Transitional justice court declares 2005 army-backed massacre a ‘crime against humanity’

On 7 January, Colombia’s transitional justice court declared a paramilitary massacre which killed eight people, including four minors, a ‘war crime and a crime against humanity’. The Special Jurisdiction for Peace (JEP) was created in the 2016 peace agreement to investigation and prosecute major human rights violations committed during the armed conflict. Its ruling follows previous investigations which have convicted several military officials over their involvement in the atrocity.

On 21 and 22 February 2005, a group of armed paramilitaries entered the ‘peace community’ of San José de Apartadó in Urabá, northern Colombia. They killed community leader Luis Eduardo Guerra, along with 17-year-old Bellanira Areiza Guzmán and Luis’ 11-year-old son Deiner Andrés Guerra. In the nearby community of La Resbalosa, they also murdered social leader Alfonso Bolívar Tuberquia Graciano, his wife Sandra Milena Muños Pozo, and their children, five-year-old Natalia and 21-month-old Santiago, as well as community member Alejandro Pérez.

The JEP ruling came after army colonel Orlando Espinosa Beltrán, who was one of six military officials convicted in 2019 over the killings, sought to halt the JEP investigation. However, the JEP determined that Espinosa Beltrán was among the officials guilty of ‘war crimes and crimes against humanity.’ In 2019, Colombia’s Supreme Court sentenced Espinosa Beltrán and five other officials to 34 years in prison. The officials had allowed paramilitaries to operate freely in the Apartadó zone, supplied them with information on victims, provided them with eating and sleeping quarters and accompanied them on patrols. Five military officials were sentenced to 20 years in 2012.

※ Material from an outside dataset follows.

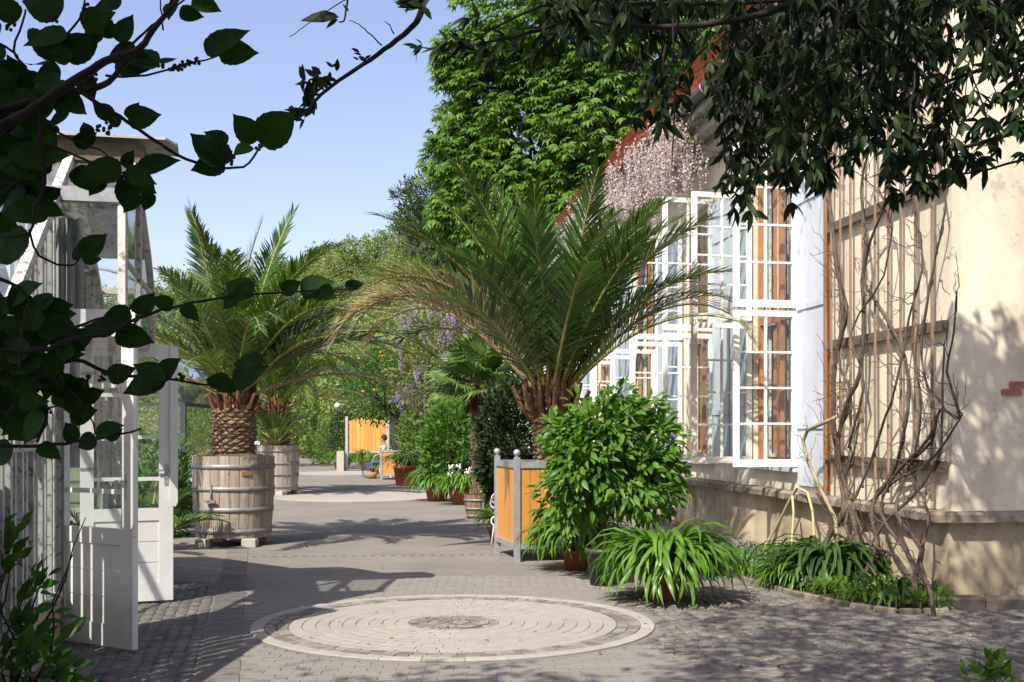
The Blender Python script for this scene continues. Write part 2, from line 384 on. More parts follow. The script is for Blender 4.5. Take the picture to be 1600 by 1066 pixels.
def place(name, me, mat4, parent):
    o = link(name, me, parent)
    off = root_loc(parent) if parent is not None else Vector((0, 0, 0))
    o.matrix_basis = Matrix.Translation(-off) @ mat4
    return o

def kids(o): return [c for c in o.children]
def copy_tree(o, parent=None):
    c = o.copy(); COL.objects.link(c)
    if parent is not None: c.parent = parent
    for ch in kids(o): copy_tree(ch, c)
    return c

def np_mesh(name, V, Fs, mat, parent=None, smooth=False, kind=None, world=True):
    """V (n,3) array, Fs (m,k) int array"""
    me = bpy.data.meshes.new(name)
    off = np.array(root_loc(parent)) if (parent is not None and world) else np.zeros(3)
    V = np.ascontiguousarray(V-off, dtype=np.float32); m, k = Fs.shape
    me.vertices.add(len(V)); me.vertices.foreach_set('co', V.ravel())
    me.loops.add(m*k); me.loops.foreach_set('vertex_index', np.ascontiguousarray(Fs, dtype=np.int32).ravel())
    me.polygons.add(m); me.polygons.foreach_set('loop_start', np.arange(0, m*k, k, dtype=np.int32))
    try: me.polygons.foreach_set('loop_total', np.full(m, k, dtype=np.int32))
    except Exception: pass
    me.materials.append(M[mat])
    me.update(calc_edges=True)
    if smooth: me.polygons.foreach_set('use_smooth', np.ones(m, dtype=bool))
    o = link(name, me, parent)
    if kind: o['kind'] = kind
    return o

# leaf shapes: axis +X, normal +Z, unit length; triangles only
def leaf_shape(w=.4, fold=.12, droop=.12, kind='ovate'):
    prof = {'ovate': [(0, 0), (.12, .55), (.38, 1), (.68, .72), (1, 0)],
            'lance': [(0, 0), (.2, .7), (.5, 1), (.78, .6), (1, 0)],
            'heart': [(0, .22), (.05, .66), (.14, .90), (.17, .86), (.28, 1.0), (.31, .96), (.44, .98), (.47, .92), (.60, .80), (.63, .73), (.75, .52), (.78, .45), (.88, .20), (1, 0)],
            'simple': [(0, 0), (.45, 1), (1, 0)]}[kind]
    V = []; Fq = []
    for (x, y) in prof:
        z = -droop*x*x
        V += [(x, -w*y*.5, z+fold*y*w), (x, 0, z), (x, w*y*.5, z+fold*y*w)]
    for i in range(len(prof)-1):
        a = i*3; b = a+3
        for (p, q, r, s) in ((a, a+1, b+1, b), (a+1, a+2, b+2, b+1)):
            Fq += [(p, q, r), (p, r, s)]
    V = np.array(V); Fq = np.array(Fq)
    # drop degenerate triangles
    keep = []
    for t in Fq:
        a, b, c = V[t]
        if np.linalg.norm(np.cross(b-a, c-a)) > 1e-7: keep.append(t)
    return V, np.array(keep)

def frames(pos, axis, normal, scale):
    """arrays -> (n,4,4)"""
    pos = np.asarray(pos, float); x = np.asarray(axis, float); n = np.asarray(normal, float)
    x = x/np.linalg.norm(x, axis=1, keepdims=True)
    y = np.cross(n, x); l = np.linalg.norm(y, axis=1, keepdims=True); bad = l[:, 0] < 1e-4
    y[bad] = np.cross(np.array([[.3, .5, .8]]), x[bad]); y = y/np.linalg.norm(y, axis=1, keepdims=True)
    z = np.cross(x, y); s = np.asarray(scale, float).reshape(-1, 1)
    m = np.zeros((len(pos), 4, 4)); m[:, :3, 0] = x*s; m[:, :3, 1] = y*s; m[:, :3, 2] = z*s; m[:, :3, 3] = pos; m[:, 3, 3] = 1
    return m

def spread_mesh(name, shape, mats, mat, parent=None, kind=None, smooth=False):
    V, T = shape; n = len(mats)
    P = np.einsum('nij,vj->nvi', mats[:, :3, :3], V)+mats[:, None, :3, 3]
    FF = (T[None]+(np.arange(n)*len(V))[:, None, None]).reshape(-1, 3)
    return np_mesh(name, P.reshape(-1, 3), FF, mat, parent, smooth, kind)

def leaves(parent, shape, mats, mat, name='leaf', limit=300, rest='foliage'):
    """the `limit` nearest to the camera become parts, the rest one mass"""
    if len(mats) == 0: return
    size = np.linalg.norm(mats[:, :3, 0], axis=1)
    d = np.linalg.norm(mats[:, :3, 3]-np.array([0, 0, EYE]), axis=1)
    order = np.argsort(d/size)
    V, T = shape
    me = bpy.data.meshes.new(name); me.from_pydata(V.tolist(), [], T.tolist()); me.materials.append(M[mat])
    me.polygons.foreach_set('use_smooth', [True]*len(me.polygons))
    off = Matrix.Translation(-root_loc(parent))
    for i in order[:limit]:
        o = link(name, me, parent); o.matrix_basis = off @ Matrix(mats[i].tolist())
    if len(mats) > limit:
        spread_mesh(rest, shape, mats[order[limit:]], mat, parent, kind='stuff', smooth=True)

def unit(n):
    v = npr.normal(size=(n, 3)); return v/np.linalg.norm(v, axis=1, keepdims=True)

def px(x, y, Y): return Vector(((x-800)/F*Y, Y, EYE-(y-HOR)/F*Y))
# ================================================================== GROUND
def sheet(name, pts, z, mat, label=None):
    b = MB(); b.add([(x, y, z) for x, y in pts], [tuple(range(len(pts)))])
    o = b.build(name, mat); o['kind'] = 'structure'
    if label: o['label'] = label
    return o
def lpath(Y): return -3.8-.216*(Y-15.65)            # left border line of the path
def wallx(Y): return 4.16-.135*(Y-11.2)             # foot of the orangery wall
sheet('ground', [(-500, -60), (500, -60), (500, 700), (-500, 700)], -.012, 'grass')
pathpts = [(-9, -4), (9, -4), (9, 11.0), (wallx(11)+.3, 11.0), (wallx(48)+.3, 48), (-5.6, 52), (-10, 70), (-19, 95), (-26, 120),
           (-33, 120), (-24, 95), (-15.5, 70), (-11.0, 46), (-9.5, 34), (-9.5, 12), (-9, 8)]
path = sheet('path', pathpts, 0, 'path')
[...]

The peace community in San José de Apartadó was established in 1997, declaring itself as neutral in the conflict. However, its inhabitants faced high levels of violence, principally from paramilitaries and state actors, as they attempted to live peacefully amid one of the most conflict-affected regions of Colombia. Over 200 community members have been killed since the its foundation, while others have faced threats, torture, illegal detention and displacement.